* **Source data**
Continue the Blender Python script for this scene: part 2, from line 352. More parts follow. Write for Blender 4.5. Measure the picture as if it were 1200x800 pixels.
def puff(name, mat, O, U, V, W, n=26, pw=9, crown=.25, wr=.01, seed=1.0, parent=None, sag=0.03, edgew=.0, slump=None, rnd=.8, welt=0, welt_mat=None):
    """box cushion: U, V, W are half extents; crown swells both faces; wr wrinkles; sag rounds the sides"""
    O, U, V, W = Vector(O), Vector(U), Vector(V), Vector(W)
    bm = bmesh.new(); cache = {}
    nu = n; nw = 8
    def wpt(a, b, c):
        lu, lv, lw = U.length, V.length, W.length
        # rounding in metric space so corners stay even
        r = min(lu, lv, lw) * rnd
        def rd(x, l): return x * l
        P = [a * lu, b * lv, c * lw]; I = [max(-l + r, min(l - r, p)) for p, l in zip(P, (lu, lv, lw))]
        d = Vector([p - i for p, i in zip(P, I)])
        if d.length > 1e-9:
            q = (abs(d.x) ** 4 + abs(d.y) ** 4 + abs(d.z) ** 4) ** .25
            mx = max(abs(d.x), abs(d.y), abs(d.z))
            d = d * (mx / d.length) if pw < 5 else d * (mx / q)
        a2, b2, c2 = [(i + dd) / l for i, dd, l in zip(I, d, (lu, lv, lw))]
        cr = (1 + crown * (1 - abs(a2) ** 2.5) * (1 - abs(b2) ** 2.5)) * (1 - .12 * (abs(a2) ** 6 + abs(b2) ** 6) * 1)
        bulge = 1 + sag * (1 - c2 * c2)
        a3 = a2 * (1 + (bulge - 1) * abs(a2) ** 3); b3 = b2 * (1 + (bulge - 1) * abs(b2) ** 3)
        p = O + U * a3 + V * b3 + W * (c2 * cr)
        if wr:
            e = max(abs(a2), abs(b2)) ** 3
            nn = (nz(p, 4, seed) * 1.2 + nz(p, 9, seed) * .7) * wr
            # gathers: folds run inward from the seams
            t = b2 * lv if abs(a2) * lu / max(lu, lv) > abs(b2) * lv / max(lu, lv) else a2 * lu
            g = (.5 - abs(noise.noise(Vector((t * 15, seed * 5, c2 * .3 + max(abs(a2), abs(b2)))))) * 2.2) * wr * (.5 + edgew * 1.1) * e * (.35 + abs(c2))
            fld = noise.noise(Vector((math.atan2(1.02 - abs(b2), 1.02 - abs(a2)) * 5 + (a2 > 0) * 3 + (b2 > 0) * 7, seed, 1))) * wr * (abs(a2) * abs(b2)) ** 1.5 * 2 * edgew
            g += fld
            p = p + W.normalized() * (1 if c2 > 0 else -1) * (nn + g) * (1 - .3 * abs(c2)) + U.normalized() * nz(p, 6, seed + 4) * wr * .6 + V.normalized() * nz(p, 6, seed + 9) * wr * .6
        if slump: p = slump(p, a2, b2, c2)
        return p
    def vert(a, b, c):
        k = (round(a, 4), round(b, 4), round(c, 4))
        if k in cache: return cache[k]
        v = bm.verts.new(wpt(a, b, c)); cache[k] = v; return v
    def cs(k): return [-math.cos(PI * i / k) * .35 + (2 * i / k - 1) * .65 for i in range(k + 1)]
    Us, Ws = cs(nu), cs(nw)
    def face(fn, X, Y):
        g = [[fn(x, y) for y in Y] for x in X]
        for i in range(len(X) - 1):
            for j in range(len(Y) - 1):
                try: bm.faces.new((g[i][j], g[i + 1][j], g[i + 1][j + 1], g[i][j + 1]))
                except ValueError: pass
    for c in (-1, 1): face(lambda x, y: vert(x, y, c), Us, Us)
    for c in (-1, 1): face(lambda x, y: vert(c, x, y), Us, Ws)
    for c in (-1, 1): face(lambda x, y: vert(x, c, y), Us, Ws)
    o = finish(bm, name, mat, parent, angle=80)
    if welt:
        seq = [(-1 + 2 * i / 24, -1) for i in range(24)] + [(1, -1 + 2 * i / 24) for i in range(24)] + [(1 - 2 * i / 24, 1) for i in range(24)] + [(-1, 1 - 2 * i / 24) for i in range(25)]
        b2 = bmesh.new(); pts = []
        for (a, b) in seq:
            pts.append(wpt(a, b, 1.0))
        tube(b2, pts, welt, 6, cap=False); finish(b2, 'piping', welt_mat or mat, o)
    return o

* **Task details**
Extract the listing in its entirety and repeat it exactly.

* **Finished exercise**
Continue the Blender Python script for this scene: part 2, from line 352. More parts follow. Write for Blender 4.5. Measure the picture as if it were 1200x800 pixels.
def puff(name, mat, O, U, V, W, n=26, pw=9, crown=.25, wr=.01, seed=1.0, parent=None, sag=0.03, edgew=.0, slump=None, rnd=.8, welt=0, welt_mat=None):
    """box cushion: U, V, W are half extents; crown swells both faces; wr wrinkles; sag rounds the sides"""
    O, U, V, W = Vector(O), Vector(U), Vector(V), Vector(W)
    bm = bmesh.new(); cache = {}
    nu = n; nw = 8
    def wpt(a, b, c):
        lu, lv, lw = U.length, V.length, W.length
        # rounding in metric space so corners stay even
        r = min(lu, lv, lw) * rnd
        def rd(x, l): return x * l
        P = [a * lu, b * lv, c * lw]; I = [max(-l + r, min(l - r, p)) for p, l in zip(P, (lu, lv, lw))]
        d = Vector([p - i for p, i in zip(P, I)])
        if d.length > 1e-9:
            q = (abs(d.x) ** 4 + abs(d.y) ** 4 + abs(d.z) ** 4) ** .25
            mx = max(abs(d.x), abs(d.y), abs(d.z))
            d = d * (mx / d.length) if pw < 5 else d * (mx / q)
        a2, b2, c2 = [(i + dd) / l for i, dd, l in zip(I, d, (lu, lv, lw))]
        cr = (1 + crown * (1 - abs(a2) ** 2.5) * (1 - abs(b2) ** 2.5)) * (1 - .12 * (abs(a2) ** 6 + abs(b2) ** 6) * 1)
        bulge = 1 + sag * (1 - c2 * c2)
        a3 = a2 * (1 + (bulge - 1) * abs(a2) ** 3); b3 = b2 * (1 + (bulge - 1) * abs(b2) ** 3)
        p = O + U * a3 + V * b3 + W * (c2 * cr)
        if wr:
            e = max(abs(a2), abs(b2)) ** 3
            nn = (nz(p, 4, seed) * 1.2 + nz(p, 9, seed) * .7) * wr
            # gathers: folds run inward from the seams
            t = b2 * lv if abs(a2) * lu / max(lu, lv) > abs(b2) * lv / max(lu, lv) else a2 * lu
            g = (.5 - abs(noise.noise(Vector((t * 15, seed * 5, c2 * .3 + max(abs(a2), abs(b2)))))) * 2.2) * wr * (.5 + edgew * 1.1) * e * (.35 + abs(c2))
            fld = noise.noise(Vector((math.atan2(1.02 - abs(b2), 1.02 - abs(a2)) * 5 + (a2 > 0) * 3 + (b2 > 0) * 7, seed, 1))) * wr * (abs(a2) * abs(b2)) ** 1.5 * 2 * edgew
            g += fld
            p = p + W.normalized() * (1 if c2 > 0 else -1) * (nn + g) * (1 - .3 * abs(c2)) + U.normalized() * nz(p, 6, seed + 4) * wr * .6 + V.normalized() * nz(p, 6, seed + 9) * wr * .6
        if slump: p = slump(p, a2, b2, c2)
        return p
    def vert(a, b, c):
        k = (round(a, 4), round(b, 4), round(c, 4))
        if k in cache: return cache[k]
        v = bm.verts.new(wpt(a, b, c)); cache[k] = v; return v
    def cs(k): return [-math.cos(PI * i / k) * .35 + (2 * i / k - 1) * .65 for i in range(k + 1)]
    Us, Ws = cs(nu), cs(nw)
    def face(fn, X, Y):
        g = [[fn(x, y) for y in Y] for x in X]
        for i in range(len(X) - 1):
            for j in range(len(Y) - 1):
                try: bm.faces.new((g[i][j], g[i + 1][j], g[i + 1][j + 1], g[i][j + 1]))
                except ValueError: pass
    for c in (-1, 1): face(lambda x, y: vert(x, y, c), Us, Us)
    for c in (-1, 1): face(lambda x, y: vert(c, x, y), Us, Ws)
    for c in (-1, 1): face(lambda x, y: vert(x, c, y), Us, Ws)
    o = finish(bm, name, mat, parent, angle=80)
    if welt:
        seq = [(-1 + 2 * i / 24, -1) for i in range(24)] + [(1, -1 + 2 * i / 24) for i in range(24)] + [(1 - 2 * i / 24, 1) for i in range(24)] + [(-1, 1 - 2 * i / 24) for i in range(25)]
        b2 = bmesh.new(); pts = []
        for (a, b) in seq:
            pts.append(wpt(a, b, 1.0))
        tube(b2, pts, welt, 6, cap=False); finish(b2, 'piping', welt_mat or mat, o)
    return o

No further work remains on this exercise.